> **Required task**
Below are records; reproduce exactly the lines from the one that has "The Blender Python" through the one that has "7.1)], base, 'trim_paint')", ends included, and nothing more.

> **Dataset excerpts**
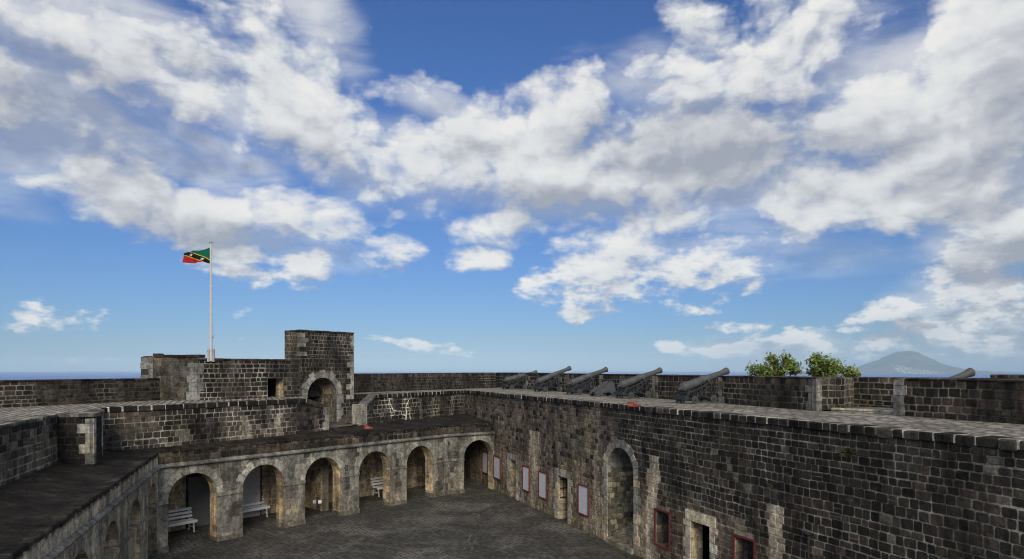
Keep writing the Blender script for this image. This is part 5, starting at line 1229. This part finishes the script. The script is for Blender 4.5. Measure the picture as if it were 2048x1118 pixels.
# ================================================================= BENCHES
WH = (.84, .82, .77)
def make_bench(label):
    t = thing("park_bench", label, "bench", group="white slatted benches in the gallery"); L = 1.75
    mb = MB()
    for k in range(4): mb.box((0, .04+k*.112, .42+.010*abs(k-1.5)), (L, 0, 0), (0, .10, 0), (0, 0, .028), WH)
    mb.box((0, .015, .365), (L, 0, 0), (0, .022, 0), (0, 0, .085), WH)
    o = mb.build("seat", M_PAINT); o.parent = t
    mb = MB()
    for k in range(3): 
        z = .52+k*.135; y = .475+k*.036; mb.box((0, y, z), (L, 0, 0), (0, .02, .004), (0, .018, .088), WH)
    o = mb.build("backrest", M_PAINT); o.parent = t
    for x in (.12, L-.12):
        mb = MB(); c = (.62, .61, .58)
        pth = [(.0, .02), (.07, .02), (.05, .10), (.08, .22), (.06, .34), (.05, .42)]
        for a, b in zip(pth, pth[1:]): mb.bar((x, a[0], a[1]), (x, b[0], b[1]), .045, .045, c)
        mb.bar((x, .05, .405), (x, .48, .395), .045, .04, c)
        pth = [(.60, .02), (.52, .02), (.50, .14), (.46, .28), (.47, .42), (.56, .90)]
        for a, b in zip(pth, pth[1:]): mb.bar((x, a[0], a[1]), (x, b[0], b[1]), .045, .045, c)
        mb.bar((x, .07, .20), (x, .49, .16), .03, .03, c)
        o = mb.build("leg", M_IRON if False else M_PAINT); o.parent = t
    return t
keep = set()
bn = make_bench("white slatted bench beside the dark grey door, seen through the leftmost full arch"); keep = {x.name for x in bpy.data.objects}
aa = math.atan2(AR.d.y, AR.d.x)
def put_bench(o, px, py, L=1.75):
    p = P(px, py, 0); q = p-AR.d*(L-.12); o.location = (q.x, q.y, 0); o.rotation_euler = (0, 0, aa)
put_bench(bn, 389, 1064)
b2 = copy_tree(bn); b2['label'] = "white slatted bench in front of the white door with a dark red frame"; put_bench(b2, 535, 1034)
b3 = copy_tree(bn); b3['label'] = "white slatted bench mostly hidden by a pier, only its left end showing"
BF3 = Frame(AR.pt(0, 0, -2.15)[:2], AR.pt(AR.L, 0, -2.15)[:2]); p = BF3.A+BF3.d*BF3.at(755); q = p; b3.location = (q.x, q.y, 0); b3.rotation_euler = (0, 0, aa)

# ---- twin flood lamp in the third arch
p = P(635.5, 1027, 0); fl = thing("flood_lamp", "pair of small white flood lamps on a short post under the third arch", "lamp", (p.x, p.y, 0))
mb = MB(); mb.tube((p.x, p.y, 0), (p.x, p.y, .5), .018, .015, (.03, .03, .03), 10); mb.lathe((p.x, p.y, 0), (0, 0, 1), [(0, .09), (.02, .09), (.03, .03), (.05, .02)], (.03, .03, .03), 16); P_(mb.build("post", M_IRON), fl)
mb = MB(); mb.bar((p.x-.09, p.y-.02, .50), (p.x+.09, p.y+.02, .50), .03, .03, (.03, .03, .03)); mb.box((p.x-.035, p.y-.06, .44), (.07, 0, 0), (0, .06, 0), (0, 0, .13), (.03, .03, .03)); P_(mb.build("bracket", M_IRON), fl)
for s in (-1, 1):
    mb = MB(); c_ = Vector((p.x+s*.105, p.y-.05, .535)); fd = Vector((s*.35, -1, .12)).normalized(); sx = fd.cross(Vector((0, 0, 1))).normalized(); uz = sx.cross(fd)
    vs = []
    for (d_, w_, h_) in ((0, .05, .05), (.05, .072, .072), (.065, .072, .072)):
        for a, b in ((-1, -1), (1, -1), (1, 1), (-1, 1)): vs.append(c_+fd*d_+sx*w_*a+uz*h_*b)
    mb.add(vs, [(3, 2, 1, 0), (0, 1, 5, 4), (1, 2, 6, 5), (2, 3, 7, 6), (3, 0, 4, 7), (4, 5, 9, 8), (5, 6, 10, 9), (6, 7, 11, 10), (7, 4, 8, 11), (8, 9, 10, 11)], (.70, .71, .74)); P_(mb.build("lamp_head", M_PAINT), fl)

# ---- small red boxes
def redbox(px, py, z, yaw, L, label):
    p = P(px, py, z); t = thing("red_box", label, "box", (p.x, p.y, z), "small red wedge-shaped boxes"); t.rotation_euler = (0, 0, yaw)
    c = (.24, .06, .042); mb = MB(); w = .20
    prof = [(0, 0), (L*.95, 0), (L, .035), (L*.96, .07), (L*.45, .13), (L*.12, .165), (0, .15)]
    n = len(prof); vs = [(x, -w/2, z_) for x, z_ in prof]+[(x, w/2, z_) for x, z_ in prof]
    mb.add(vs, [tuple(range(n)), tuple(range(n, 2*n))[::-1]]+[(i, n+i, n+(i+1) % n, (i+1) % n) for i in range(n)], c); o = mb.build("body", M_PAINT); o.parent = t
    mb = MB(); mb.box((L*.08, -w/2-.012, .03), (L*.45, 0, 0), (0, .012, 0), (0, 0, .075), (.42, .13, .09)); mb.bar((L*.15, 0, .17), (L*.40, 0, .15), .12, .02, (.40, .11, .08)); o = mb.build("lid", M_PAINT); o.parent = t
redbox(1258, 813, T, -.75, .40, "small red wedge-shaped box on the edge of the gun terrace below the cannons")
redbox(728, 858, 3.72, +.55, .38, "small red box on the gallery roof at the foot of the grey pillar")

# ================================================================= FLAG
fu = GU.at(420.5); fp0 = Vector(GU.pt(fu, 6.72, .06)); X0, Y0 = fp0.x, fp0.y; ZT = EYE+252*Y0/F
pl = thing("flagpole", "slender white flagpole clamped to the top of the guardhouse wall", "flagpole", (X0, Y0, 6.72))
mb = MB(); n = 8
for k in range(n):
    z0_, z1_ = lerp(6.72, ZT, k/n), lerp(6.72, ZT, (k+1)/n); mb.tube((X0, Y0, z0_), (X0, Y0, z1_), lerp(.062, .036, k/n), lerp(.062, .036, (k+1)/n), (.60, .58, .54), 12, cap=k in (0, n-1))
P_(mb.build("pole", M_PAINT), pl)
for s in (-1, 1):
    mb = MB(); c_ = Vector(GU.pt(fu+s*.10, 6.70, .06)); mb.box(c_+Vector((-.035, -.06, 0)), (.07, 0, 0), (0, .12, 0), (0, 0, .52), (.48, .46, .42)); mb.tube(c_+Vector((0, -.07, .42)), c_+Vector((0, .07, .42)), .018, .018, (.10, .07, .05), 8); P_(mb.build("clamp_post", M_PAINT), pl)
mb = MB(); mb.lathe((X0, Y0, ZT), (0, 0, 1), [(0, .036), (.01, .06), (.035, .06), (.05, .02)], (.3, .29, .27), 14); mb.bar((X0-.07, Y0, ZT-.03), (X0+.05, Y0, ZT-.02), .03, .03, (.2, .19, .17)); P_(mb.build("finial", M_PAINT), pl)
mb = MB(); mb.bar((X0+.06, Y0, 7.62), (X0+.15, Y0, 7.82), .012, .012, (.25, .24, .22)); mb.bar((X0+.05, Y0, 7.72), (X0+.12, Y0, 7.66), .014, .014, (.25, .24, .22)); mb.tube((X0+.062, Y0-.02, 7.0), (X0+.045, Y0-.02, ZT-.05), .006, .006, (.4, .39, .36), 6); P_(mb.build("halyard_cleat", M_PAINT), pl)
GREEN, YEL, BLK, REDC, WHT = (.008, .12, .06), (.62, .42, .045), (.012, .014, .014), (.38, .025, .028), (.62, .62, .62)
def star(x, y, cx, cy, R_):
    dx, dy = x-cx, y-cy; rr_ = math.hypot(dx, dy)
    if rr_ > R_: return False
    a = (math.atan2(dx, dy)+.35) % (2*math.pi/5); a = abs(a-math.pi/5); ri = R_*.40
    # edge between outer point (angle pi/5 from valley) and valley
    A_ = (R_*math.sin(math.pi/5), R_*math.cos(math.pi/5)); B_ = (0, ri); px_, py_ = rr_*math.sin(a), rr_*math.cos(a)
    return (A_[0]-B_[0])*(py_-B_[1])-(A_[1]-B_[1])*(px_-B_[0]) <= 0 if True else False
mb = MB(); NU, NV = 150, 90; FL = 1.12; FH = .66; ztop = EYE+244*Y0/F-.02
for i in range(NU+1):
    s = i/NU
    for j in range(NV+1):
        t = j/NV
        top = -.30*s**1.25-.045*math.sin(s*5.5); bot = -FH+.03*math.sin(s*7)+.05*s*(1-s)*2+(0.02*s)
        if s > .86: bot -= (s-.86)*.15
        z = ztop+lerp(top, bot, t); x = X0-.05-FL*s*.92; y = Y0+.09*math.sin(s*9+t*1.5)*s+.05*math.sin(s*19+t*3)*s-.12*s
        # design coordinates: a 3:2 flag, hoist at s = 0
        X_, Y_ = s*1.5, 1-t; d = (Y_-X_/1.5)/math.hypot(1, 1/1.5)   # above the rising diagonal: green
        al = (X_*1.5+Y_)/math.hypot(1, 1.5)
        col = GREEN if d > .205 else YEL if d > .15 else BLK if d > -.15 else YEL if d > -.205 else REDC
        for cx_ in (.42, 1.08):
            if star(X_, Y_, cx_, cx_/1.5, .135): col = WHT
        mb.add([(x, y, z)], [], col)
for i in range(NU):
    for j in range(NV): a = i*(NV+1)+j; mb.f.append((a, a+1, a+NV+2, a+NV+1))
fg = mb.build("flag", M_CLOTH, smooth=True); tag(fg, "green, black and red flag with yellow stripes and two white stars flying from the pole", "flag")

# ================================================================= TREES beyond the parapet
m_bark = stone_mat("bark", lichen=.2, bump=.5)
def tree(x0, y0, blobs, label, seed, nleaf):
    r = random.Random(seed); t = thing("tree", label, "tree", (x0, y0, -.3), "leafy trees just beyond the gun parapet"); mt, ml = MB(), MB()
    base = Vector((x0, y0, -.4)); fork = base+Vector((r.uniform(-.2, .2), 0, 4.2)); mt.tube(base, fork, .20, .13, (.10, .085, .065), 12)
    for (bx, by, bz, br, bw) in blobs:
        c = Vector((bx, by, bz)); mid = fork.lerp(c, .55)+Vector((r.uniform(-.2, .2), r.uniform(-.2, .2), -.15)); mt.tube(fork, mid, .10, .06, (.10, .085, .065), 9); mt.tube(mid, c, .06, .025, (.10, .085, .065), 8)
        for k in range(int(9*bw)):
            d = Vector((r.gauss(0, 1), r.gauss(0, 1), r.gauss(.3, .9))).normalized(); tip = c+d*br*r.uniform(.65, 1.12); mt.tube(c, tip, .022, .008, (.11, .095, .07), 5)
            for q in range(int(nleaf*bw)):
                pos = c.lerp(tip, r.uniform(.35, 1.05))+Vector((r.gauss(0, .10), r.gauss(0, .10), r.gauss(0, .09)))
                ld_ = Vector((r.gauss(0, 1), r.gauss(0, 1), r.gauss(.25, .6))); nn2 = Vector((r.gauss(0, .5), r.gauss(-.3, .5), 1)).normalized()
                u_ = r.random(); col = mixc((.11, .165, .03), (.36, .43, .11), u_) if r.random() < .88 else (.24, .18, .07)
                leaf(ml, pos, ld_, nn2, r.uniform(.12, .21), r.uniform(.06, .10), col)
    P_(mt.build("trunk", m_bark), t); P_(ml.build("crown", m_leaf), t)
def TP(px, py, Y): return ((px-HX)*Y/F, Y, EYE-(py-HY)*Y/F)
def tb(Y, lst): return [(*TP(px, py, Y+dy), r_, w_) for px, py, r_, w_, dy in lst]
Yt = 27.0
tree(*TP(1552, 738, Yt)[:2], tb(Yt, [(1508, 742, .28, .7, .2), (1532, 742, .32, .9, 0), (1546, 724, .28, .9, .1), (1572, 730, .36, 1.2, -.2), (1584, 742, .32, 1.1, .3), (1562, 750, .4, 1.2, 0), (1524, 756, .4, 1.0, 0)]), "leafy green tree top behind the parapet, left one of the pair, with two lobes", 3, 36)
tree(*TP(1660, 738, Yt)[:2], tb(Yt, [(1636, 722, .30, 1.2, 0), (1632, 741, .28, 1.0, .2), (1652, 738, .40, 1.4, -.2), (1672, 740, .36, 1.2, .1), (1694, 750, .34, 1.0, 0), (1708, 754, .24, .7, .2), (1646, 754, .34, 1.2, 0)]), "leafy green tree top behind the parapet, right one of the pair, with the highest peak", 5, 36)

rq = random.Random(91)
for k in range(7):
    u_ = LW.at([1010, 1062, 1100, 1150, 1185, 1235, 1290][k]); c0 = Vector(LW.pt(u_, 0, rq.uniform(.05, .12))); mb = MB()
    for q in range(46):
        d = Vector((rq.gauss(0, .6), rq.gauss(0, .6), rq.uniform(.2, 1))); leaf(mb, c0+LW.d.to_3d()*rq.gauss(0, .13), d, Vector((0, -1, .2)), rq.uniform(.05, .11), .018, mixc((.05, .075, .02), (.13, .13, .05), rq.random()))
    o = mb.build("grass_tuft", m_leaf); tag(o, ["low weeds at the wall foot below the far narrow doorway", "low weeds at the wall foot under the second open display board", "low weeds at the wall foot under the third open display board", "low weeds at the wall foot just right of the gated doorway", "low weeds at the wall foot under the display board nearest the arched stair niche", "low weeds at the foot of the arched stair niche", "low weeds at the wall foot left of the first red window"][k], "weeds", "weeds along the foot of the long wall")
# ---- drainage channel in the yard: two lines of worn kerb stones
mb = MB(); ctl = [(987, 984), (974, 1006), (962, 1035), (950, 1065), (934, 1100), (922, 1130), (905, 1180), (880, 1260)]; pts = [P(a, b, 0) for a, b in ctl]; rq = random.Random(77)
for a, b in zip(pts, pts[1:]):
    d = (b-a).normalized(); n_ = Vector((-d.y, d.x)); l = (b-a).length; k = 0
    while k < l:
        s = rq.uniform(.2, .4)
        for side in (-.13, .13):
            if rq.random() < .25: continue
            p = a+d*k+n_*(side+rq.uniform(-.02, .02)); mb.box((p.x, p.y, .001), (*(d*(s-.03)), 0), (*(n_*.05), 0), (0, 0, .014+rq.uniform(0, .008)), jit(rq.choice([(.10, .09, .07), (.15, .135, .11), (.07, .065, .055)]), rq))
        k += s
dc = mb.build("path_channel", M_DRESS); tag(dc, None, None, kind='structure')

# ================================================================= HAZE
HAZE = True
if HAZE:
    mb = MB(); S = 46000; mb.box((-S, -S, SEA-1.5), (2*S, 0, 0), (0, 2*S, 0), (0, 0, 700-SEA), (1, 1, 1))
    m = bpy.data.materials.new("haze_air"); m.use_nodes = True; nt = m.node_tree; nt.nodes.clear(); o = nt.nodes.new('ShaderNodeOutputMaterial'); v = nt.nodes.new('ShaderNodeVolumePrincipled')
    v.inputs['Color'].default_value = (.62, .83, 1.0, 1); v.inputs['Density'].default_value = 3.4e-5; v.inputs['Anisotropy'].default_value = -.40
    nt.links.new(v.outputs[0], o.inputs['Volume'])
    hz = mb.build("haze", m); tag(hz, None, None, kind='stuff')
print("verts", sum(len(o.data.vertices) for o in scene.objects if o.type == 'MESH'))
* * *
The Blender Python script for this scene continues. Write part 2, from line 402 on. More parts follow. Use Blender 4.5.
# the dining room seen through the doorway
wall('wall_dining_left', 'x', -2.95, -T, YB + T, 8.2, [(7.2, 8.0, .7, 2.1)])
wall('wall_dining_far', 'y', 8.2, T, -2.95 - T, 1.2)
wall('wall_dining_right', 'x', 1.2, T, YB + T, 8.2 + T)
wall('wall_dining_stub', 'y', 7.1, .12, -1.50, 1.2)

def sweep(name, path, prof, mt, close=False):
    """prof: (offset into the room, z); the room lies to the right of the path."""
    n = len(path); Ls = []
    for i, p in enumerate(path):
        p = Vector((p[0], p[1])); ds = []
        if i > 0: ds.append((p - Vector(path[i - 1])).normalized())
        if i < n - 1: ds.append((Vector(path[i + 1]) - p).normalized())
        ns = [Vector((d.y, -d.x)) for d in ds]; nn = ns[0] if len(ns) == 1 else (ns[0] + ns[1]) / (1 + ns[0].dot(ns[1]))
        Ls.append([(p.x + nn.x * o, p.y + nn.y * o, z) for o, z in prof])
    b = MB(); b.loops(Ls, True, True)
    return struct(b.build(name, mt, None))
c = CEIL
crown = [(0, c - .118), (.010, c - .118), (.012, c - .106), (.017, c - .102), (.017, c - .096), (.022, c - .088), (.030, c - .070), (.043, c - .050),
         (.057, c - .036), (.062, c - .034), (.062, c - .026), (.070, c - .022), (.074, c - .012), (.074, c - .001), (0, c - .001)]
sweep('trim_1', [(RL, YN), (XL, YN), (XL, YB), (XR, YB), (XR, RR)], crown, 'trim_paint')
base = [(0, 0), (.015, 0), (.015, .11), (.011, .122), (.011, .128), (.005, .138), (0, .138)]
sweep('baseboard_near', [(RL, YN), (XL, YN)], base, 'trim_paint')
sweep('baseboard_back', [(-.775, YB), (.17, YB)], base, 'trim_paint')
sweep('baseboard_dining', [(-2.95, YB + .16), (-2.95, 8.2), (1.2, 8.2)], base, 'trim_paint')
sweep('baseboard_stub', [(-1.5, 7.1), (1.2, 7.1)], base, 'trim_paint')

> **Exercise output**
The Blender Python script for this scene continues. Write part 2, from line 402 on. More parts follow. Use Blender 4.5.
# the dining room seen through the doorway
wall('wall_dining_left', 'x', -2.95, -T, YB + T, 8.2, [(7.2, 8.0, .7, 2.1)])
wall('wall_dining_far', 'y', 8.2, T, -2.95 - T, 1.2)
wall('wall_dining_right', 'x', 1.2, T, YB + T, 8.2 + T)
wall('wall_dining_stub', 'y', 7.1, .12, -1.50, 1.2)

def sweep(name, path, prof, mt, close=False):
    """prof: (offset into the room, z); the room lies to the right of the path."""
    n = len(path); Ls = []
    for i, p in enumerate(path):
        p = Vector((p[0], p[1])); ds = []
        if i > 0: ds.append((p - Vector(path[i - 1])).normalized())
        if i < n - 1: ds.append((Vector(path[i + 1]) - p).normalized())
        ns = [Vector((d.y, -d.x)) for d in ds]; nn = ns[0] if len(ns) == 1 else (ns[0] + ns[1]) / (1 + ns[0].dot(ns[1]))
        Ls.append([(p.x + nn.x * o, p.y + nn.y * o, z) for o, z in prof])
    b = MB(); b.loops(Ls, True, True)
    return struct(b.build(name, mt, None))
c = CEIL
crown = [(0, c - .118), (.010, c - .118), (.012, c - .106), (.017, c - .102), (.017, c - .096), (.022, c - .088), (.030, c - .070), (.043, c - .050),
         (.057, c - .036), (.062, c - .034), (.062, c - .026), (.070, c - .022), (.074, c - .012), (.074, c - .001), (0, c - .001)]
sweep('trim_1', [(RL, YN), (XL, YN), (XL, YB), (XR, YB), (XR, RR)], crown, 'trim_paint')
base = [(0, 0), (.015, 0), (.015, .11), (.011, .122), (.011, .128), (.005, .138), (0, .138)]
sweep('baseboard_near', [(RL, YN), (XL, YN)], base, 'trim_paint')
sweep('baseboard_back', [(-.775, YB), (.17, YB)], base, 'trim_paint')
sweep('baseboard_dining', [(-2.95, YB + .16), (-2.95, 8.2), (1.2, 8.2)], base, 'trim_paint')
sweep('baseboard_stub', [(-1.5, 7.1), (1.2, 7.1)], base, 'trim_paint')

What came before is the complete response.